Review by Frank Plowright
By any criteria other than actually reading the book, this should be a graphic novel to savour and wistfully pull from the shelf to reignite those happy memories every few years. After all, it features the most compelling villain in the DC pantheon, it’s written by Brian Azzarello, hot off magnificent crime series 100 Bullets, with art from the masterful Lee Bermejo. Yet Joker is a disappointment, an underwhelming work that doesn’t live up to the immense promise. Why is this? Largely because for all the mayhem, for all the posturing and for all the character building the book is dull.
It’s largely down to Azzarello, who from the off creates a distancing tone via narrative captions that may be clever in places with their verbal puns and segues, but which also consistently distract. Yet they’re not clever enough to distract from the lack of plot.
The Joker is constructed through the eyes of Johnny Frost, a white haired and suited career criminal first sent to collect the Joker as he strolls through the gates of Arkham Asylum. Explaining why a deadly lunatic is being released might involve some thought, but Azzarello’s applying his thought elsewhere, so that lack of logic is glossed over. Frost is well defined. Always seeking status, but never through earning it, he’s easily seduced by the charm of the Joker in charismatic mode, and basks in the association.

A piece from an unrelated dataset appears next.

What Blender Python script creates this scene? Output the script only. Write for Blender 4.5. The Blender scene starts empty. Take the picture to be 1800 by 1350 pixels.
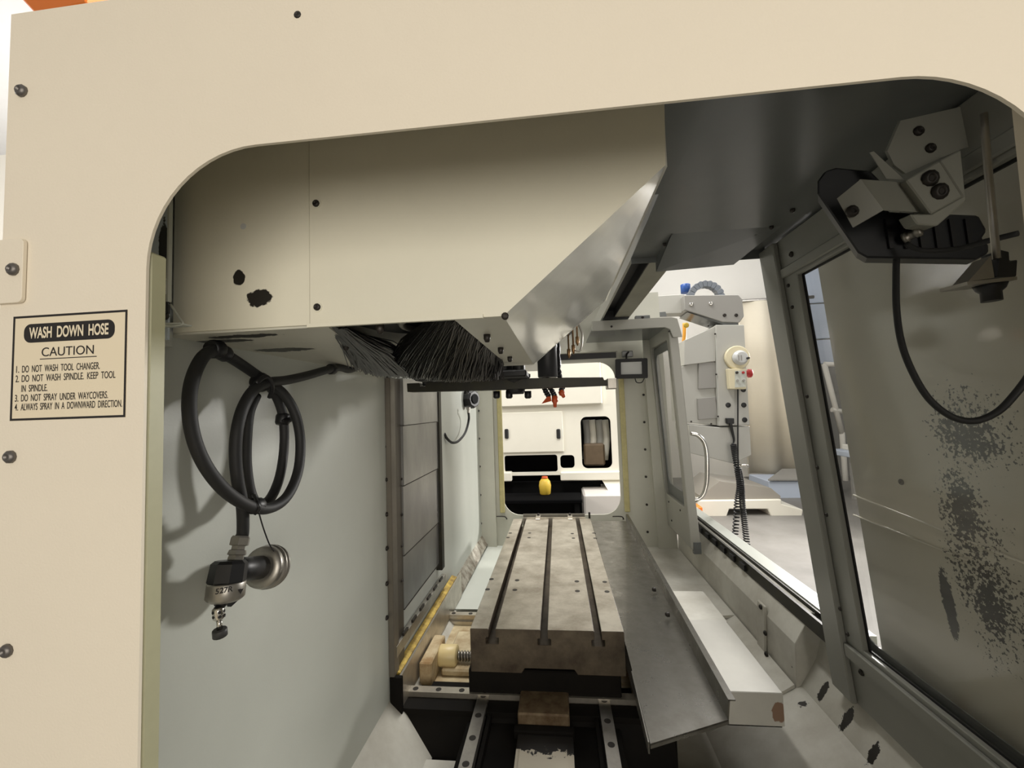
import bpy, bmesh, math, random
from mathutils import Vector, Matrix
random.seed(7)
SC = bpy.context.scene
COL = SC.collection

# ------------------------------------------------------------------ camera
RX = Vector((0.994, -0.038, -0.104)); RD = Vector((0.106, 0.055, 0.993)); RF = Vector((-0.033, -0.998, 0.058))
# world axes in camera coordinates (right, down, forward), from the photograph's vanishing points
_f = 746.14
_dy = Vector((80, 41, _f)).normalized(); _dx = -Vector((-7100, 275, _f)).normalized()
_dz = _dx.cross(_dy).normalized()
if _dz.y > 0: _dz = -_dz
_dx = _dy.cross(_dz).normalized()
if _dx.x < 0: _dx = -_dx
CAMP = Vector((0, 0, 1.5))
right = Vector((_dx.x, _dy.x, _dz.x)); down = Vector((_dx.y, _dy.y, _dz.y)); fwd = Vector((_dx.z, _dy.z, _dz.z))
cam = bpy.data.cameras.new('camera'); camo = bpy.data.objects.new('camera', cam); COL.objects.link(camo)
m = Matrix((( right.x, -down.x, -fwd.x, CAMP.x), (right.y, -down.y, -fwd.y, CAMP.y), (right.z, -down.z, -fwd.z, CAMP.z), (0, 0, 0, 1)))
camo.matrix_world = m
cam.sensor_fit = 'HORIZONTAL'; cam.sensor_width = 36; cam.lens = _f / 1800 * 36; cam.clip_start = 0.02; cam.clip_end = 100
SC.camera = camo

# ------------------------------------------------------------------ world, lights, exposure
SC.view_settings.view_transform = 'Standard'; SC.view_settings.look = 'None'
SC.view_settings.gamma = 1; SC.view_settings.use_curve_mapping = False
SC.view_settings.exposure = 0.0
w = bpy.data.worlds.new('world'); SC.world = w; w.use_nodes = True
w.node_tree.nodes['Background'].inputs[0].default_value = (1, 0.97, 0.93, 1)
w.node_tree.nodes['Background'].inputs[1].default_value = 0.32

def area(name, loc, target, sx, sy, power, col):
    l = bpy.data.lights.new(name, 'AREA'); l.shape = 'RECTANGLE'; l.size = sx; l.size_y = sy; l.energy = power; l.color = col
    o = bpy.data.objects.new(name, l); COL.objects.link(o); o.location = loc
    o.rotation_euler = (Vector(target) - Vector(loc)).to_track_quat('-Z', 'Y').to_euler()
    return o
area('shop_or_fill_light', (0.9, -3.0, 1.6), (-0.1, 0.6, 1.5), 3.8, 2.5, 102, (1, 0.93, 0.83))
area('shop_or_fill_light', (-0.25, 2.35, 4.6), (-0.3, 2.35, 0), 1.2, 0.8, 125, (1, 0.98, 0.94))
area('shop_or_fill_light', (3.3, 5.2, 2.15), (-0.4, 1.0, 1.3), 0.42, 0.42, 185, (1, 0.97, 0.93))
area('shop_or_fill_light', (1.5, 4.2, 4.2), (1.2, 5.0, 0), 3.5, 1.0, 60, (1, 0.97, 0.92))
area('shop_or_fill_light', (2.6, 1.8, 3.9), (0.9, 1.9, 1.0), 2.0, 1.0, 30, (1, 0.98, 0.95))
area('shop_or_fill_light', (-5.2, 1.5, 3.2), (-4.6, 4.6, 2.0), 2.0, 1.0, 170, (1, 0.96, 0.9))  # added fill, brightens the left shop wall
area('shop_or_fill_light', (2.6, 6.0, 3.0), (2.9, 6.6, 5.0), 3.0, 1.5, 75, (0.97, 0.98, 1))  # added upward fill, whitens the shop ceiling

# ------------------------------------------------------------------ helpers
def ray(px, py): 
    a, b = px - 900, py - 675
    return right * a + down * b + fwd * _f
def P(px, py, x=None, y=None, z=None):
    "point where the sight line of a photograph pixel meets one axis-aligned plane"
    d = ray(px, py)
    t = (x - CAMP.x) / d.x if x is not None else (y - CAMP.y) / d.y if y is not None else (z - CAMP.z) / d.z
    return CAMP + d * t
def PT(px, py, x0, z0, k):
    "the same for a plane leaning outwards by k towards the floor"
    d_ = ray(px, py); t_ = (x0 + k*(z0 - CAMP.z) - CAMP.x) / (d_.x + k*d_.z); return CAMP + d_ * t_
def ap_(px, py): return tuple(PT(px, py, .755, .57, -.6))
def lin(c): 
    c /= 255
    return c / 12.92 if c <= 0.04045 else ((c + 0.055) / 1.055) ** 2.4
def rgb(r, g, b): return (lin(r), lin(g), lin(b), 1)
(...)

In place of any great plot Azzarello institutes a tension as Frost becomes hooked via the Joker attempting to reclaim his territory and the reputation that’s been diminished while he’s been away. We have cameos from other Gotham villains, and, eventually Batman, whose presence is almost an afterthought, but one that tugs at another plot contrivance. Yes, this is a story about the Joker, but if Batman’s introduced then the question arises as to why he permitted the gang war Joker instigates to accumulate such a high bodycount.
There have been numerous interpretations of the Joker, and most work in one form or another. Azzarello goes with the unhinged loose cannon, intimidating via unpredictability, but a unifying factor has been that the Joker likes a laugh. Hell, his name tells you that. It may be at an incident so perverse or terrifying that it turns the stomach, it may be a stupid gag, yet for all the shots Bermejo provides of the Joker grinning away, there’s no humour to found anywhere here. Instead we have a nihilism (see how easy those verbal puns are?) as both the Joker and the narrative revel in violence. Page after page of deeply unpleasant atrocity serves not to underline the repulsion of brutality, but to glamorise it.
That’s partly attributable to the allure of Bermejo’s art. Some of his layouts are breathtaking, and he’s not yet striving for the false polish of photo realism that characterised his later graphic novels. His cast are worn and cautious, apart from Harley Quinn who’s largely seductive window dressing. Bermejo’s Joker is squarely based on Heath Ledger, although, oddly in some of the expressions, you can almost glimpse Cesar Romero. Now, that would have been a good joke.
This is also available combined with Azzarello and Bermejo’s Luthor: Man of Steel, in an Absolute hardcover and slipcased edition and as a Deluxe hardcover.